Between December 2012, when Bollaert launched ugotposted.com, and September 2013, the site amassed 10,000 explicit images. Unsurprisingly, most of the revenge porn victims were female. Bollaert was convicted in February 2015, and was sentenced in a day-long-hearing where his victims shared their traumatic experiences. The site operator cried during the testimony, according to NBC7 San Diego.

"It's just broken me on a level that's not describable," one woman said at the hearing, according to NBC San Diego. "The only thing I have left is shame and anger."

Though Bollaert's parents emphasized his remorse at the testimony, prosecutors stressed that his motivations were not only financial, but "vindictive" and sadistic.

In California, it is illegal to post identifiable nude photos online after a relationship ends, but Bollaert's conviction was a landmark decision for the state and the country.

"It was the first case of its type in the United States, and California was the first state to prosecute someone for posting humiliating pictures online," NBC7 San Diego reported. In addition to his jail sentence, the site operator must pay $10,000 restitution.

The legal system is still catching up to the technological reality of revenge porn.
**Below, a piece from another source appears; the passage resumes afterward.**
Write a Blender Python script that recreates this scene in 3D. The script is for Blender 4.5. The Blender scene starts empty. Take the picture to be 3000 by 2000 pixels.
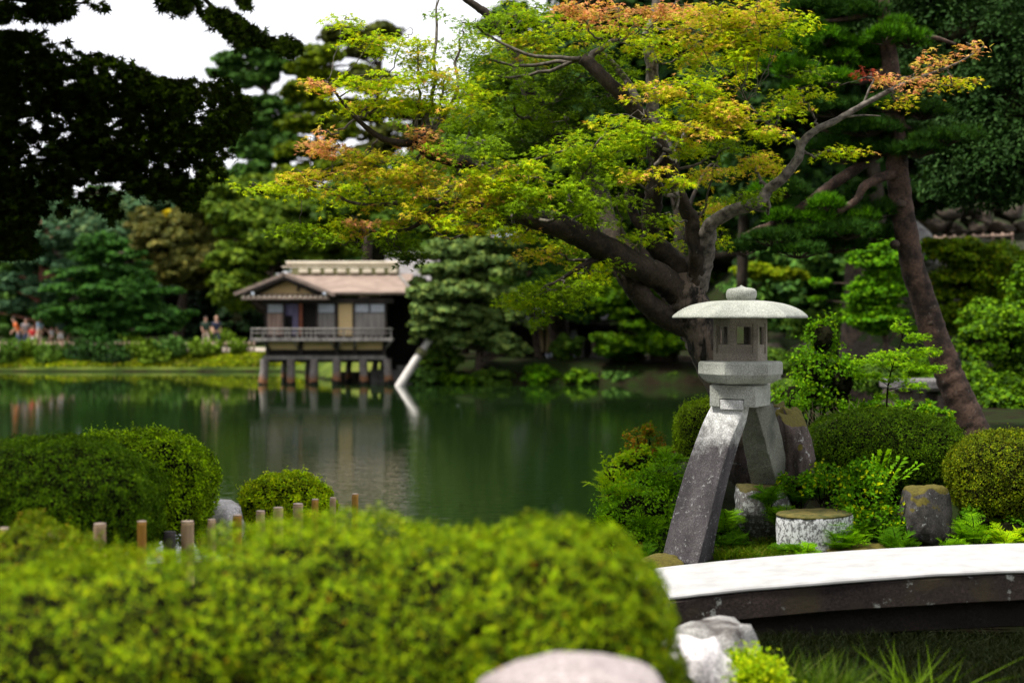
import bpy, bmesh, math, random
import numpy as np
from mathutils import Vector, Matrix

R = math.radians
rng = np.random.default_rng(7)
random.seed(7)
sc = bpy.context.scene
COL = sc.collection
F = 3000 * 50 / 36.0
CAMZ = 2.37
WATER = -0.35

def P(px, py, Y):
    """point of the place at distance Y (metres) from measured survey angles"""
    return np.array([(px - 1500) / F * Y, Y, CAMZ - (py - 930) / F * Y])

# ------------------------------------------------------------------ noise
def _hash(i, j, k, s):
    h = (i * 374761393 + j * 668265263 + k * 2147483647 + s * 1274126177) & 0xffffffff
    h = ((h ^ (h >> 13)) * 1274126177) & 0xffffffff
    return ((h ^ (h >> 16)) & 0xffff) / 65535.0

def vnoise(p, scale=1.0, seed=0):
    p = np.asarray(p, float) * scale
    i = np.floor(p).astype(np.int64); f = p - i; f = f * f * (3 - 2 * f)
    r = 0
    for dx in (0, 1):
        for dy in (0, 1):
            for dz in (0, 1):
                w = (f[:, 0] if dx else 1 - f[:, 0]) * (f[:, 1] if dy else 1 - f[:, 1]) * (f[:, 2] if dz else 1 - f[:, 2])
                r = r + w * _hash(i[:, 0] + dx, i[:, 1] + dy, i[:, 2] + dz, seed)
    return r * 2 - 1

def fbm(p, scale=1.0, seed=0, oct=3):
    return sum(vnoise(p, scale * 2 ** o, seed + o) * 0.5 ** o for o in range(oct))

# ------------------------------------------------------------------ object helpers
def tag(o, label=None, cat=None, group=None, kind=None):
    if label: o['label'] = label
    if cat: o['category'] = cat
    if group: o['group'] = group
    if kind: o['kind'] = kind
    return o

def empty(name, loc, label=None, cat=None, group=None):
    o = bpy.data.objects.new(name, None); COL.objects.link(o)
    o.location = loc; o.empty_display_size = 0.2
    return tag(o, label, cat, group)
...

As ATTN: has previously reported, PornHub, Reddit, and Twitter have all banned users from posting revenge porn. Pursuing legal action, however, can still prove challenging for victims.

The U.K. outlawed revenge porn in 2015, but some victims whose photographs were posted earlier still struggle to get justice. One such woman, Chrissy Chambers, started an IndieGoGo campaign to fund her U.K. lawsuit after an unsuccessful attempt take legal action in the U.S.

In 2015, John Oliver criticized state laws for disproportionately placing the responsibility and cost of legal recourse against revenge porn on victims rather than perpetrators.

Ninety percent of revenge porn victims are women and only 27 U.S. states have revenge porn laws, according to the Cyber Civil Rights Initiative.